Haunting at Overlee pool in Arlington shows past is still part of community’s future

The girl’s strawberry blond hair bobbed in ringlets like Shirley Temple’s. She wore a ruffled, light-colored dress. At first Greg York thought it was his daughter, but this girl, in addition to wearing period clothing, was older. And transparent. He could see right through her, to the wood staircase on which she was sitting.

He froze in the foyer of the Victorian-era clubhouse that overlooked his community pool, gripping the old paint cans he was removing from the crumbling stone basement.

((A copied photograph from the Overlee pool clubhouse)/Michael Williamson/The Washington Post) - The pool clubhouse and manager’s residence was originally a country home built on farmland in the 1890s by the Febrey family. It was used in the 1940s and ’50s as a sanitarium for the elderly. The Overlee Community Association acquired the property and built its pool in 1957.

Look away, he told himself with unnatural serenity, and when you look back the ghost will be gone.

He did. She wasn’t. She was still there, watching the man who had moved into her house and would eventually oversee its demolition.

York bolted out the front door, scared as hell, down the embankment, toward the pool, as if the bitter incense of chlorine would ward off whatever he’d just seen.

***

Pool season is upon Washington.

Neighborhoods are reclustering themselves around gated tracts of scratchy concrete and lapping turquoise. Competitive swim teams transform children into anxious missiles and parents into shrieking maniacs. Gossip is swapped. Hot dogs are charred. Separate winter families blob into one big summer family. And, at the Overlee Community Association’s pool in western Arlington County, ghost stories are told.

The pool clubhouse, razed in February, was the former residence of two prominent Virginia families, the second of which remodeled it into a sanitarium for the elderly.

For the first half of the 20th century, Virginians lived, went to pieces and died on the property.

For the second half, Virginians hosted potlucks and performed water aerobics.

Last year, pool members voted 55 to 4 to renovate the half-century-old complex for the first time. Ground was broken in January with the goal of opening by Memorial Day. “Gully-washer” rains and “nightmarish” permit procedures delayed the project, according to the general contractor and pool staff.

Others, in jest, blame the ghost, who they’ve concluded is Margaret A. Febrey, the original homeowner’s daughter who died in 1913. She frightened off one construction worker in February, the day after Greg York had related his own sighting (now four years ago) to the project team over lunch.

“I think his mind was playing” a trick on him, York says without irony. “But the stories around here are legendary.”

This was the property’s first June in 54 years without water in the main pool. There are 800 active families (and a five-year waiting list to become a member), and some have inquired about redeeming their dues to compensate for lost splish-splash time. Others have sought refu­gee status at other community pools.

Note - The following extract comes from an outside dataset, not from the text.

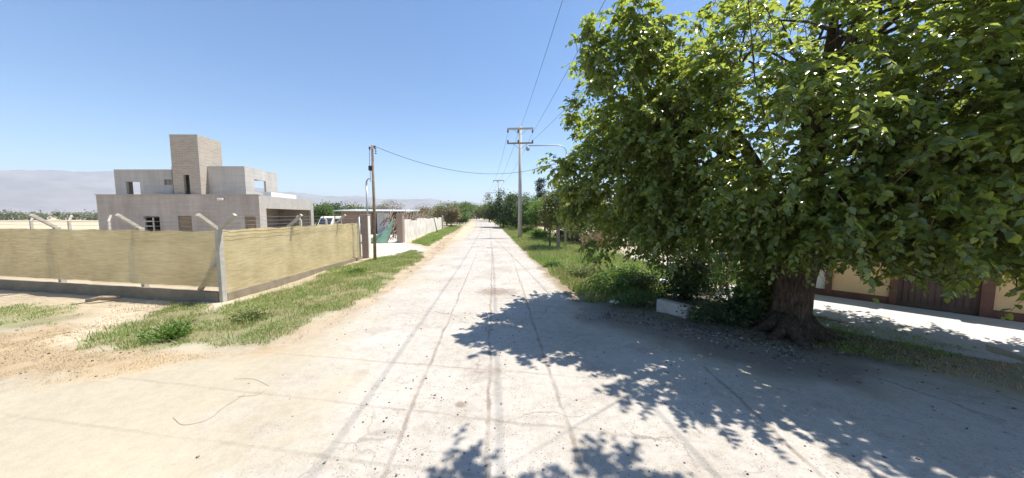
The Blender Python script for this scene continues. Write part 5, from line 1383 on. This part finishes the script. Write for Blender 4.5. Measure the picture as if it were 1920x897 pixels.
T_('roadside_bush', 'small green bush at the foot of the dry brownish one', 862, 82, 3.2, 5.0, M['leaf_mid'], 90, 45, .8, .3, cat='bush')
T_('yard_tree', 'grey green thin tree behind the zinc shed', 735, 62, 5.6, 6.5, M['leaf_dry'], 90, 26, 1.0, .22)
T_('yard_tree', 'sparse brownish tree behind the brushwood heap', 800, 72, 5.6, 6.0, M['leaf_dry'], 80, 26, 1.0, .24)
T_('yard_tree', 'green tree behind the shed, seen above its roof by the mast', 672, 70, 5.2, 7.5, M['leaf_olive'], 120, 40, 1.0, .34)
T_('yard_bush', 'yellow green bush in the yard behind the shade cloth', 655, 48, 2.9, 3.4, M['leaf_weed'], 80, 45, .6, .24, cat='bush')
T_('yard_bush', 'dark bush behind the pale van', 628, 60, 5.0, 7.0, M['leaf_dark'], 130, 45, .9, .34, cat='bush')
T_('yard_bush', 'green bush beside the carport columns', 600, 52, 4.4, 5.0, M['leaf_mid'], 110, 45, .8, .3, cat='bush')

# far treeline beyond the field (a mass)
def treeline():
    e_ = []
    for a_ in np.arange(-430, -40, 5.5):
        h = random.uniform(3.0, 5.2); e_.append(((a_ + random.uniform(-2, 2), 168 + random.uniform(-8, 8), h * .45), (random.uniform(3, 5), 3.5, h * .5)))
    for a_ in np.arange(-90, -22, 6.0):
        h = random.uniform(5, 10); e_.append(((a_, 205 + random.uniform(-12, 12), h * .45), (random.uniform(4, 6), 4, h * .55)))
    for a_ in np.arange(-40, 160, 9.0):
        h = random.uniform(8, 13); e_.append(((a_, 300 + random.uniform(-12, 12), h * .45), (random.uniform(5, 8), 5, h * .55)))
    for a_ in np.arange(16, 110, 6.0):
        h = random.uniform(4, 8); e_.append(((a_, 62 + a_ * .4 + random.uniform(-6, 6), h * .45), (random.uniform(3, 5), 4, h * .55)))
    V_, T__, C_ = crown_mesh(e_, 4200, 22, 2.0, .95, shell=.3)
    V_[:, 2] = np.maximum(V_[:, 2], .05)
    tag(mesh_np('distant_treeline', V_, T__, M['leaf_far']), 'far line of green trees along the fields', 'trees', kind='stuff')
treeline()

# ------------------------------------------------------------------ a person far down the road
def person(px, py):
    g_ = at_g(px, py)
    me = bpy.data.meshes.new('person')
    v_ = [(0, 0, .95), (0, 0, 1.2), (0, 0, 1.42), (0, 0, 1.52), (0, -.01, 1.66), (-.19, 0, 1.40), (-.25, .03, 1.12), (-.24, -.06, .86), (.19, 0, 1.40), (.25, -.03, 1.12), (.24, .08, .86), (-.09, 0, .88), (-.10, .06, .48), (-.10, .02, .05), (.09, 0, .88), (.10, -.08, .48), (.10, -.14, .05), (-.10, -.12, .03), (.10, -.28, .03)]
    e_ = [(0, 1), (1, 2), (2, 3), (3, 4), (2, 5), (5, 6), (6, 7), (2, 8), (8, 9), (9, 10), (0, 11), (11, 12), (12, 13), (13, 17), (0, 14), (14, 15), (15, 16), (16, 18)]
    r_ = [.15, .14, .13, .06, .105, .07, .05, .035, .07, .05, .035, .09, .065, .045, .09, .065, .045, .04, .04]
    me.from_pydata(v_, e_, []); me.update()
    me.materials.append(M['darkwood'])
    o = bpy.data.objects.new('person', me); COL.objects.link(o); o.location = g_
    s_ = o.modifiers.new('skin', 'SKIN')
    for k, r in enumerate(r_): me.skin_vertices[0].data[k].radius = (r, r)
    me.skin_vertices[0].data[0].use_root = True
    o.modifiers.new('sub', 'SUBSURF').levels = 1
    tag(o, 'tiny dark clothed person standing on the road in the far distance', 'person')
person(884, 412)

# ------------------------------------------------------------------ mountains and air
def mountains():
    az = np.radians(np.linspace(-88, 55, 420)); r = np.linspace(4200, 9500, 60)
    AZ, R = np.meshgrid(az, r)
    xx, yy = np.sin(AZ) * R, np.cos(AZ) * R
    deg = np.degrees(AZ)
    prof = np.interp(deg, [-88, -62, -58, -52, -48, -42, -36, -30, -22, -14, -8, 0, 20, 55], [.150, .150, .142, .128, .118, .098, .075, .06, .052, .050, .040, .022, .015, .02])
    env = sstep(4200, 7000, R) * sstep(9500, 8200, R)
    rid_ = 1 - np.abs(2 * fbm(xx / 1500, yy / 1500, 81, 5) - 1)
    jag = fbm(deg / 5.0, R * 0 + 3, 85, 5)
    z_ = 7300 * np.maximum(np.cos(AZ), .45) * prof * env * (0.18 + 0.62 * rid_ + 0.36 * jag) - 1.5
    i_ = np.arange(AZ.size).reshape(AZ.shape)
    q_ = np.stack([i_[:-1, :-1], i_[1:, :-1], i_[1:, 1:], i_[:-1, 1:]], -1).reshape(-1, 4)
    m_ = worn('mountain_rock', (0.13, 0.12, 0.12), (0.29, 0.26, 0.25), 0.0022, 1.0, 0, 0.012)
    tag(mesh_np('mountains', np.stack([xx.ravel(), yy.ravel(), z_.ravel()], -1), q_, m_, smooth=True), 'bare mountain range fading into pale haze', 'mountains', kind='structure')
    return float(z_.max())
zm = mountains()
hz = MB().box((-12000, -12000, -3.0), (12000, 12000, zm + 25)).build('haze', None)
hm = bpy.data.materials.new('haze_air'); hm.use_nodes = True; nt = hm.node_tree; nt.nodes.clear()
vo = nt.nodes.new('ShaderNodeVolumePrincipled'); vo.inputs['Color'].default_value = (0.86, 0.93, 1.0, 1); vo.inputs['Density'].default_value = 0.00014; vo.inputs['Anisotropy'].default_value = 0.1
ou = nt.nodes.new('ShaderNodeOutputMaterial'); nt.links.new(vo.outputs[0], ou.inputs['Volume'])
hz.data.materials.append(hm); tag(hz, 'thin pale haze in the dry air', 'haze', kind='stuff')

“I think that people want their pool open — Memorial Day was a couple weeks ago,” says Karla Brown, president of the Leeway Overlee Civic Association. “People are bummed, but I don’t think anybody blames anyone except for the complexity of the permitting process.”

Last week, construction workers broomed puddles of brown water toward drains in the empty new pool. A hill of rocky dirt marked the spot where the clubhouse once stood under oak trees. The report of nail guns echoed off the bathhouse as contractor Harry Braswell walked to his truck.